◆ What the task requires ◆
Start at the line where "Model this scene in Blender" appears and end at the line where "SC.camera = cam_o" appears; repeat those lines exactly, both ends included, leaving pictures behind.

◆ Record set ◆
::::
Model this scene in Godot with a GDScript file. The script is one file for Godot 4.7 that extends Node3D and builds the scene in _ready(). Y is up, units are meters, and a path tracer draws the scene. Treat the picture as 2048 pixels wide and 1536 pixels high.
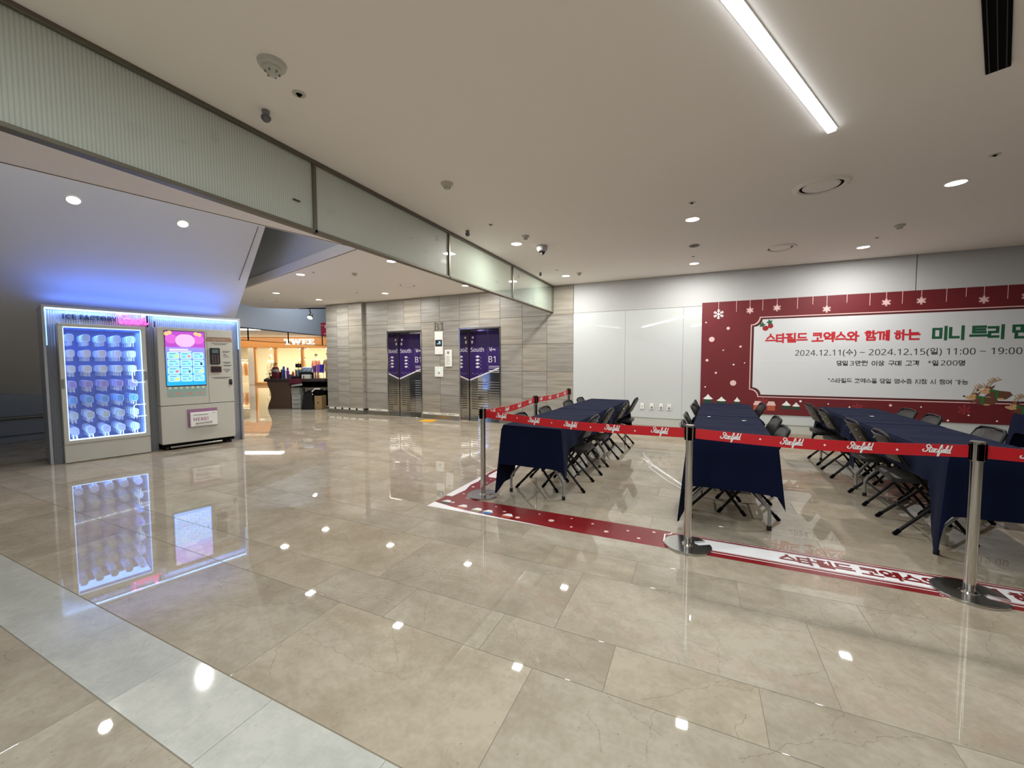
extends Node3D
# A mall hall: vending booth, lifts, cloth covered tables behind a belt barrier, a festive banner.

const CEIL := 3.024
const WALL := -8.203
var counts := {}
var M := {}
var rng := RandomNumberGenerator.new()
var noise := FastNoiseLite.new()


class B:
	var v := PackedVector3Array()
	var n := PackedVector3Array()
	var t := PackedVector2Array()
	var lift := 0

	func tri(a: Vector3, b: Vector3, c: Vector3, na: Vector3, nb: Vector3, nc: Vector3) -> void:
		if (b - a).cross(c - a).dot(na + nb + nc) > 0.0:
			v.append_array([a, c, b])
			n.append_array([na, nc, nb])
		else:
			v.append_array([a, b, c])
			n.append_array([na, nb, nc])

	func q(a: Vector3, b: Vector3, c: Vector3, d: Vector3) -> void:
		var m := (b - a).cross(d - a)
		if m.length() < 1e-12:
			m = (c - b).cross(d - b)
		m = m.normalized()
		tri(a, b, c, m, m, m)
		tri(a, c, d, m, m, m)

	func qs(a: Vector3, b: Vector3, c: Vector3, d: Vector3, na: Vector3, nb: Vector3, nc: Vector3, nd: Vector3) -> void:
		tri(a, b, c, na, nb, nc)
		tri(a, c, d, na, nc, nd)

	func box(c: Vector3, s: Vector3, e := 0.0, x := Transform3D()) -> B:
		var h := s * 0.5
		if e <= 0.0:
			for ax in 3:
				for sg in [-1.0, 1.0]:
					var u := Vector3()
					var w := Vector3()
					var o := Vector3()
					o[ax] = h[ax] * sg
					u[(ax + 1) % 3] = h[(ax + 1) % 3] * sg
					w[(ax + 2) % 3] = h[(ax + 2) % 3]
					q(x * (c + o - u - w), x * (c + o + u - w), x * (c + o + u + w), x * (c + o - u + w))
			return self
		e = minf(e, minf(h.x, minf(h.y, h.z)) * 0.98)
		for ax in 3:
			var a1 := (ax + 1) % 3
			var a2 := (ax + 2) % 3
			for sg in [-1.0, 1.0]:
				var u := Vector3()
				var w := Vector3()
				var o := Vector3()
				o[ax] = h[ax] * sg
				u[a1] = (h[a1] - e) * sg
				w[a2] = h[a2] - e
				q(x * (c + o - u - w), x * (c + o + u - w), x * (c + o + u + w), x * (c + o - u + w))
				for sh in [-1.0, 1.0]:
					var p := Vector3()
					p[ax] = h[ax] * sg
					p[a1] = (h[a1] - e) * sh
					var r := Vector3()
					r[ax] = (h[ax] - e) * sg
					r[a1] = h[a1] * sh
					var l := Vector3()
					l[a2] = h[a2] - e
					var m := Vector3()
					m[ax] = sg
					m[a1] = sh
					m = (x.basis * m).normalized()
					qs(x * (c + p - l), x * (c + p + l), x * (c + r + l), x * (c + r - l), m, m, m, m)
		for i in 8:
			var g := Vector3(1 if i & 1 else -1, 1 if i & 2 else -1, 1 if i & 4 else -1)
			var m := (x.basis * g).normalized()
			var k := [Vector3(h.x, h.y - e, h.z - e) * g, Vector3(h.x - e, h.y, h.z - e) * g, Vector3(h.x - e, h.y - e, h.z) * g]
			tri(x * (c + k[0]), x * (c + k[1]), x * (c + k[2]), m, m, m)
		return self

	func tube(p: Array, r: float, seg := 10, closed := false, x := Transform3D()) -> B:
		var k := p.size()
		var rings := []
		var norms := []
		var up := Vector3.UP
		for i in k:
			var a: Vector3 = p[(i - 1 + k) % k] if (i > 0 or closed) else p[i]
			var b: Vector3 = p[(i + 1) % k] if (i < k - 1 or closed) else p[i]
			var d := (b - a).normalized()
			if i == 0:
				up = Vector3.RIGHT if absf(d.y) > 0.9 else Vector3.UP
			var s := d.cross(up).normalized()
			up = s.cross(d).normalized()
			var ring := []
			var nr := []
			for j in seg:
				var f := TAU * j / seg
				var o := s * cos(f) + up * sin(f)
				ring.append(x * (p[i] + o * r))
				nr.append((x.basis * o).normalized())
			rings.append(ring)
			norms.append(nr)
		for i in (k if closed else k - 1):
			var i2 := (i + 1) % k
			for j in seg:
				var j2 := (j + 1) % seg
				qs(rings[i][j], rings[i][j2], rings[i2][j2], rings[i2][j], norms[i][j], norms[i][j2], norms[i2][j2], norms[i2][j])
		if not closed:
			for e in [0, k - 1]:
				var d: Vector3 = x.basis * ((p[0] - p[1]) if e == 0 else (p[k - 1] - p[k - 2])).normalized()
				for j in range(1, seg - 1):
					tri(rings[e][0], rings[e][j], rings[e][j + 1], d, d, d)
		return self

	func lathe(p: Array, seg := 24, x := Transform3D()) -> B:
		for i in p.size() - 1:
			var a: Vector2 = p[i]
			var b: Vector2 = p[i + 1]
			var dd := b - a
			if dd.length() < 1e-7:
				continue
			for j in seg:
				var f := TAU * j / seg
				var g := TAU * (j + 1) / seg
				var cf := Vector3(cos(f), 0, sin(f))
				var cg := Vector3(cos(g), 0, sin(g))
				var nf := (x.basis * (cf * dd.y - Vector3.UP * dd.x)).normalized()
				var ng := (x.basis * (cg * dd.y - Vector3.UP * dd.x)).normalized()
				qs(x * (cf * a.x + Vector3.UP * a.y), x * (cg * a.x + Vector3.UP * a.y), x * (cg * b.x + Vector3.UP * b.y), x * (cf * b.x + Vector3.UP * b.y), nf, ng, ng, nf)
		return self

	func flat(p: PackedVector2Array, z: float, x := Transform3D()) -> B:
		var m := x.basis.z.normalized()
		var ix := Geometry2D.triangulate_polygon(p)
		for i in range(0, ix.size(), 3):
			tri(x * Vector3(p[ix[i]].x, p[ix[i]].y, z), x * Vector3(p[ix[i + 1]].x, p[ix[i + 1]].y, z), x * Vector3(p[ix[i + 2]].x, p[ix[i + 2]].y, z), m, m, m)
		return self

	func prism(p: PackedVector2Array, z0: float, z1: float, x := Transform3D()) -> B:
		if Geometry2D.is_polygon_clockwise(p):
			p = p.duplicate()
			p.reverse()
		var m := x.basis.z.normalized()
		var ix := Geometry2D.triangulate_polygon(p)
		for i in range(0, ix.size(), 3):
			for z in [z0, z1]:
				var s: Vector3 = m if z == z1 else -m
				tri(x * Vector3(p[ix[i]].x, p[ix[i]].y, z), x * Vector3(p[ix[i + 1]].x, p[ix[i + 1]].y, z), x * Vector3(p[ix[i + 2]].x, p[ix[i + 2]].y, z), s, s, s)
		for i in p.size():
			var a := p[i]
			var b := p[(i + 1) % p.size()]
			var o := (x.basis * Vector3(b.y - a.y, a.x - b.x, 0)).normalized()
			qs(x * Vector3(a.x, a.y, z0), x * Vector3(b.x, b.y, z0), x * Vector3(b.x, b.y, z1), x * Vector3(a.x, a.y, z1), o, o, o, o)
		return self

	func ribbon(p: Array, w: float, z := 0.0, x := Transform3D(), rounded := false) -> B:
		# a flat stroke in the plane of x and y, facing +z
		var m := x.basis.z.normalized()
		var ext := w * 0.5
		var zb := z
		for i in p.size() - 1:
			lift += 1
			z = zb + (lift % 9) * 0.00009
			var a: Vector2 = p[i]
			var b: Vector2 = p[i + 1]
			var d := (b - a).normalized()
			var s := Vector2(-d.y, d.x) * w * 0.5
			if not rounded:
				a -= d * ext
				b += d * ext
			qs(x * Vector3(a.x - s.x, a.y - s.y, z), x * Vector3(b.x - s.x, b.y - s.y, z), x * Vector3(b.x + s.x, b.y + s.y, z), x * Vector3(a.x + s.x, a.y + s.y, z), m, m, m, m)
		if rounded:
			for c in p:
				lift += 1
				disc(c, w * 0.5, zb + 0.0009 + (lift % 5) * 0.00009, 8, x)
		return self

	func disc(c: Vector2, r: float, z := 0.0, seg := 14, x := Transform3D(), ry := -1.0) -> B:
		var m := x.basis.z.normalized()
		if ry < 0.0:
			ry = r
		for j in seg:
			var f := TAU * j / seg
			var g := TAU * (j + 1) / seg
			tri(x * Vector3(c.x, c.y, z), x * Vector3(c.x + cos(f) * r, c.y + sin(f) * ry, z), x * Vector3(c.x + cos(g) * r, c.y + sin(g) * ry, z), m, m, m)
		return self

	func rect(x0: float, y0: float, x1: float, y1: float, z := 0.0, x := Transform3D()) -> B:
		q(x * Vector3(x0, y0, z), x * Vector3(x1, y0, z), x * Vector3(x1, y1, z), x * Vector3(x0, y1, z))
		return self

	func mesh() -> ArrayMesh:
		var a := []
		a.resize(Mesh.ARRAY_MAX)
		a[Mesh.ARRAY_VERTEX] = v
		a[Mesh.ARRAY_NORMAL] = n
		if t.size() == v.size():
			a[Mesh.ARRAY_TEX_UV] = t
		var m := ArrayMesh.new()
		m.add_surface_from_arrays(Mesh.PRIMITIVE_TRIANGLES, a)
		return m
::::
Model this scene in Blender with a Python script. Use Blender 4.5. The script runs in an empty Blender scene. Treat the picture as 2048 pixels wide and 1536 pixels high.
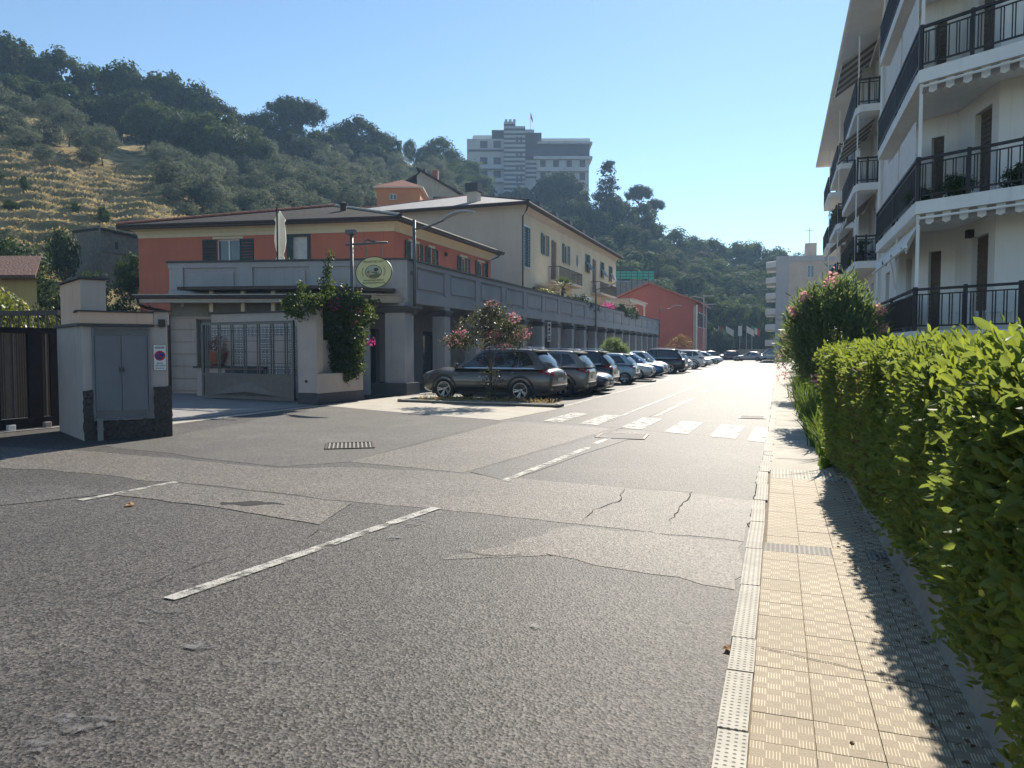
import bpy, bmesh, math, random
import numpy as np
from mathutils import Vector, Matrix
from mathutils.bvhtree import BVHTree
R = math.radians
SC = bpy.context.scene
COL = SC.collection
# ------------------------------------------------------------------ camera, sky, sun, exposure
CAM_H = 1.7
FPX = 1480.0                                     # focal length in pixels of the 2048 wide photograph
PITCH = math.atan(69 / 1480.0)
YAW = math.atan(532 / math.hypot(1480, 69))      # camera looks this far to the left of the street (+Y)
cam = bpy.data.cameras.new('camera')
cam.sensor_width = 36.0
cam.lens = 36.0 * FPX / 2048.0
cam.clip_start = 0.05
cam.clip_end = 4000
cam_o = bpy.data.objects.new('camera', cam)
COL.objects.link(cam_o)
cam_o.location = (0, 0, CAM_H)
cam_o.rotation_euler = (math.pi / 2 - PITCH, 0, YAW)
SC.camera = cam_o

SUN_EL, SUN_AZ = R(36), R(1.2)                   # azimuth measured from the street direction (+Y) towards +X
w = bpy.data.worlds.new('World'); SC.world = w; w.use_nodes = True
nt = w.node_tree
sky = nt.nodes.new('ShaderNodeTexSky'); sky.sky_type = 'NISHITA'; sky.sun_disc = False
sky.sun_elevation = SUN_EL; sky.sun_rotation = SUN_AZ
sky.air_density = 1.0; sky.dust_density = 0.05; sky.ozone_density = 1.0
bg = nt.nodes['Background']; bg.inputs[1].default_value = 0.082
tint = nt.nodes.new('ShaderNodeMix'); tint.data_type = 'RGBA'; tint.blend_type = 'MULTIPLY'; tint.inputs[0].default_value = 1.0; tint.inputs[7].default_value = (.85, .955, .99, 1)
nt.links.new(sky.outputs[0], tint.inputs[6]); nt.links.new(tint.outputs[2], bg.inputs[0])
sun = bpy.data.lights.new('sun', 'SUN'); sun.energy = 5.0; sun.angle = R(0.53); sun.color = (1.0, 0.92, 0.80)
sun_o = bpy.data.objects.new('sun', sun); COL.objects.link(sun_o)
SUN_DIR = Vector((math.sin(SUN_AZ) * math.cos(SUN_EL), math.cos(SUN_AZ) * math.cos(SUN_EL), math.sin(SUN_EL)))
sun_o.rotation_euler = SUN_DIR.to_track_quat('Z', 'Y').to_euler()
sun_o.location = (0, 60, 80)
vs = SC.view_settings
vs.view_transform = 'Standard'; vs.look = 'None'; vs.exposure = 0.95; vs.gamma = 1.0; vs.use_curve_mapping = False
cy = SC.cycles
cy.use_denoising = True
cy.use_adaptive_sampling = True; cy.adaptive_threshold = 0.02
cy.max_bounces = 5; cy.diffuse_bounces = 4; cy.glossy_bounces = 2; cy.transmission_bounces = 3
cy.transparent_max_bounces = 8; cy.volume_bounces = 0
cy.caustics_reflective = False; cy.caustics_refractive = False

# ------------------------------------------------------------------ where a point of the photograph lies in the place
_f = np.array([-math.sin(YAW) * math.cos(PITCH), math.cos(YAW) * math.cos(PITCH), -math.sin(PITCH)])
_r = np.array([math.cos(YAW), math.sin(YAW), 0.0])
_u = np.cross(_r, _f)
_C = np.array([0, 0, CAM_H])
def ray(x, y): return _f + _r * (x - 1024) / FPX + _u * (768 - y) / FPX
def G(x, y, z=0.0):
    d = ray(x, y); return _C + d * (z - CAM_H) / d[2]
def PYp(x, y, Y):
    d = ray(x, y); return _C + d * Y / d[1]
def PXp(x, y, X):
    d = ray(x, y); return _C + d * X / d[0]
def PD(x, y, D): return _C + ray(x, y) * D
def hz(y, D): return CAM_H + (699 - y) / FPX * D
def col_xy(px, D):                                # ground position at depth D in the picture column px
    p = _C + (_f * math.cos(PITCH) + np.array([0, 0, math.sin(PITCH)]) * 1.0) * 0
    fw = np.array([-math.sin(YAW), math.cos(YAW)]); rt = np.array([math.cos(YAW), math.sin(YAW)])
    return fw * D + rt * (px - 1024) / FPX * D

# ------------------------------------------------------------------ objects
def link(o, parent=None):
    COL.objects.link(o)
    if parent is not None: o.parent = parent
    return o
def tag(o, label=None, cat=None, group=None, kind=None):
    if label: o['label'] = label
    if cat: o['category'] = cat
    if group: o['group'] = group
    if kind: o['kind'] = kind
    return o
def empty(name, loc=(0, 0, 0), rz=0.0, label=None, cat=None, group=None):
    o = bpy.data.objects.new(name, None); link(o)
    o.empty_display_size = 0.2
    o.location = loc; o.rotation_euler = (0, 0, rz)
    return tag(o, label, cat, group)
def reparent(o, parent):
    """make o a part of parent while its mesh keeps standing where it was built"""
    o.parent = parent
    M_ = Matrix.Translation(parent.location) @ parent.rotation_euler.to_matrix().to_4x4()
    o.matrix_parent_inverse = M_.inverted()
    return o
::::
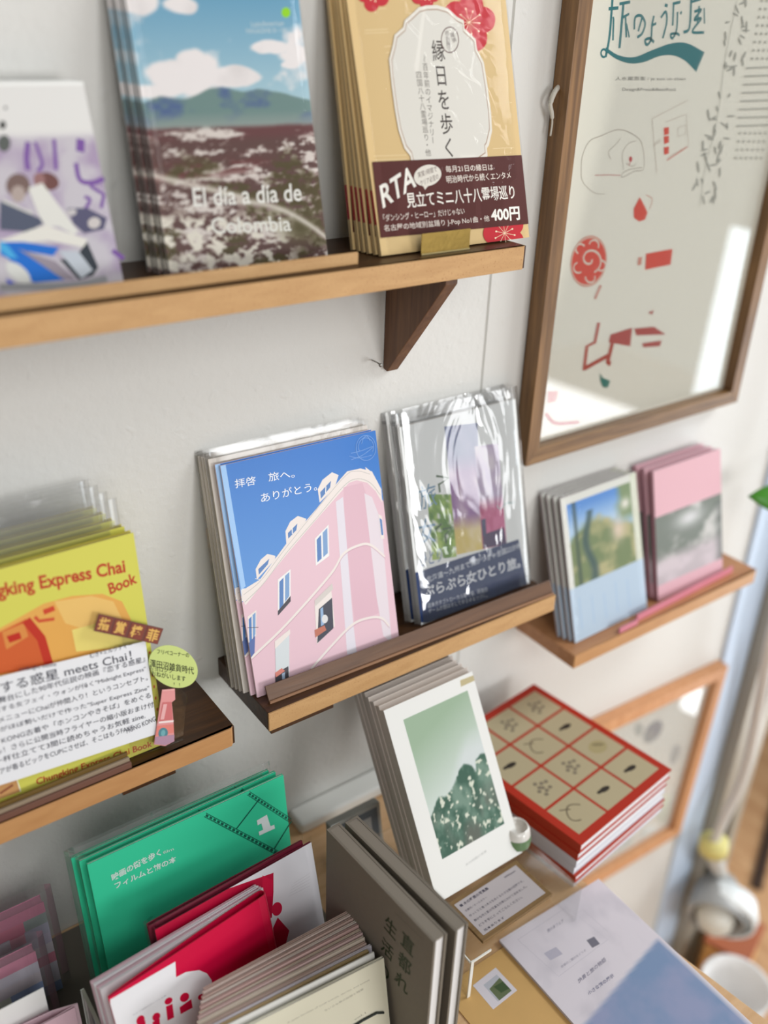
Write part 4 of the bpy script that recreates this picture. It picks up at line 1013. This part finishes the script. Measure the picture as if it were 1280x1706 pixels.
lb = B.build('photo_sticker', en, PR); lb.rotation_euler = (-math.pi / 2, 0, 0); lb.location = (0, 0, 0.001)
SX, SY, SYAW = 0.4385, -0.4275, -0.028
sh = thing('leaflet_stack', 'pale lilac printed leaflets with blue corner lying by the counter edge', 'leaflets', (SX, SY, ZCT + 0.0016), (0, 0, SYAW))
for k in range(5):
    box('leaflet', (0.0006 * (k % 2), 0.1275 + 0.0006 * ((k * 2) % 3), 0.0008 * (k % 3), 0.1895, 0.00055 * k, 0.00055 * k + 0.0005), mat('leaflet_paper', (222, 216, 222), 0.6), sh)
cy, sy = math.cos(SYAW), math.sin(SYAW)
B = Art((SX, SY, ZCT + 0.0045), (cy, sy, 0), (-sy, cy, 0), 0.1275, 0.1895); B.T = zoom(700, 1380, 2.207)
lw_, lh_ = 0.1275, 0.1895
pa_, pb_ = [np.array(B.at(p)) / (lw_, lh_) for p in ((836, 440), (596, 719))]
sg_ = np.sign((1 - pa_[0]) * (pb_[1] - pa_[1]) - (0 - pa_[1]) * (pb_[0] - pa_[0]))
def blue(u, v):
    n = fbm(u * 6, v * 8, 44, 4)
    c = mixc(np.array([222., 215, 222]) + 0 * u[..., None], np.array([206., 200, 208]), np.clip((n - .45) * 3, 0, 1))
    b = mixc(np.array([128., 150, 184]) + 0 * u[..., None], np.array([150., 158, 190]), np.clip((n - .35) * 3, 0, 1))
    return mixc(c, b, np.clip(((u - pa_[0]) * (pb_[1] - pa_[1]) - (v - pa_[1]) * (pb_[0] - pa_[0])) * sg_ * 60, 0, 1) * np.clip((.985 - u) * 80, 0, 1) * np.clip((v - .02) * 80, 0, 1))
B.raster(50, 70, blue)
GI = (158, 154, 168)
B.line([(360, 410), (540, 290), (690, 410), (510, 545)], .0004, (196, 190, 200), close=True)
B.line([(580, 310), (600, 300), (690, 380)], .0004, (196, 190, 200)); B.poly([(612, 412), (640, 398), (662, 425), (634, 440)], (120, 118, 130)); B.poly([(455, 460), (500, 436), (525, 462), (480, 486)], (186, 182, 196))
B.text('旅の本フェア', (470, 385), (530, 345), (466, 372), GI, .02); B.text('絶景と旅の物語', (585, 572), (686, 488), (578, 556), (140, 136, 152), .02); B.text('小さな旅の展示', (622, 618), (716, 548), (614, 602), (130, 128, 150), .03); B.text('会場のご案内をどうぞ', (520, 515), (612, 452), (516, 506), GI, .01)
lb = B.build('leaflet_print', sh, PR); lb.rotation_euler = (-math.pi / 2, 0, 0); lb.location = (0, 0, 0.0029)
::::
◆ Solution to this problem ◆
Model this scene in Blender with a Python script. Use Blender 4.5. The script runs in an empty Blender scene. Treat the picture as 2048 pixels wide and 1536 pixels high.
import bpy, bmesh, math, random
import numpy as np
from mathutils import Vector, Matrix
from mathutils.bvhtree import BVHTree
R = math.radians
SC = bpy.context.scene
COL = SC.collection
# ------------------------------------------------------------------ camera, sky, sun, exposure
CAM_H = 1.7
FPX = 1480.0                                     # focal length in pixels of the 2048 wide photograph
PITCH = math.atan(69 / 1480.0)
YAW = math.atan(532 / math.hypot(1480, 69))      # camera looks this far to the left of the street (+Y)
cam = bpy.data.cameras.new('camera')
cam.sensor_width = 36.0
cam.lens = 36.0 * FPX / 2048.0
cam.clip_start = 0.05
cam.clip_end = 4000
cam_o = bpy.data.objects.new('camera', cam)
COL.objects.link(cam_o)
cam_o.location = (0, 0, CAM_H)
cam_o.rotation_euler = (math.pi / 2 - PITCH, 0, YAW)
SC.camera = cam_o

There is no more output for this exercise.